I thought we could trust each other. You were one of my first friends. The one I turn to when I am exhausted or angry and just need to feel better.

But, I’m here to say that you are a damn, dirty liar! That’s right — television can’t be trusted!

Sex and the City lied. Melrose Place lied. Friends lied.

Each of these shows lied about what life would be like as an adult. Even when I lived in an apartment building with a pool, there were no sex shenanigans going on in and around it. And for 90% of writers, you aren’t going to live in a big Manhattan apartment with a closet full of designer clothes and shoes. And let’s not even talk about the unrealistic budgeting world that the cast of characters on Friends lived.


Millennials were spoon fed this notion on our television screens as we grew up the same way that babies are spoon fed mush. Whether we want it or not, it’s going to be forced on us and there’s no dessert until we swallow it down.

The problem is — in case you haven’t heard — Millennials are poor. We are cutting expenses like cable because it’s an unnecessary bill when we could just steal our brother’s Netflix password and stream everything on our own timetable. Writing think pieces about what industry millennials are killing is what is keeping journalism alive. Score one for my generation! It’s not that we don’t want to use napkins (one of the many industries we are being accused of killing) — it’s that we don’t have the money to buy paper towels, wash-cloths, toilet paper, AND napkins on the regular. I mean, it’s just wasteful!


But honestly, inflation is a bitch. It has been hammered home since birth that college is a requirement. Except what they don’t tell you is that to get that degree, the average person goes into debt by over $30,000.00. You’ll be middle-aged before your loans are paid off. Also, that’s enough money for a down payment on a house.

To make things even better for us, the Great Recession kicked in right as we started to enter the job market. So many of us who were able to find jobs likely weren’t being paid as much or receiving the same type of benefits, as those hired even five years prior. That is coupled with the fact that overall wages have been stagnant since the 1970s. We are owing more right out of school, but aren’t earning significantly more than previous generations.

Yet, because of what we saw on television we were led to believe that great things were possible. We could go to brunch to recap our weekend shenanigans and still have money leftover for a pumpkin spice latte every damn morning. (ps… I hate coffee and anything pumpkin flavored. Change my mind.)

A friend of mine mused to me recently, “I don’t know how you do it. Drinking is so expensive. When I was in college, we had $1.00 drinks.”

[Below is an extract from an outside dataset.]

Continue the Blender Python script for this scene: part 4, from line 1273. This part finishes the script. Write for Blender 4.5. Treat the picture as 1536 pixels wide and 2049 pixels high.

I nearly choked on my vodka sprite. Do you know the dirty things that I would be willing to do if I could get drinks for $1.00? I would end up in confession for the rest of my life… but it would totally be worth it.


Despite the financial setbacks that many of my friends have experienced, we still strive for that American ideal. Buy a house. Get a dog (ideally, the dancing one below). Retire at some point. Maybe get married. It’s just we are taking longer to feel financially comfortable to get to these milestones. There’s optimism that we will be able to do all of these.

One thing is obvious — don’t trust anything that television tells you. It’s a dirty lie and will only lead to ugly comparisons. But, if anyone does have an apartment complex where the neighbors’ favorite hobby is playing musical sleeping bags, sign me up. The reality is that of the eight other apartments in my building, we all exchange pleasantries just enough so that if one of us is a serial killer, we won’t be the first victim.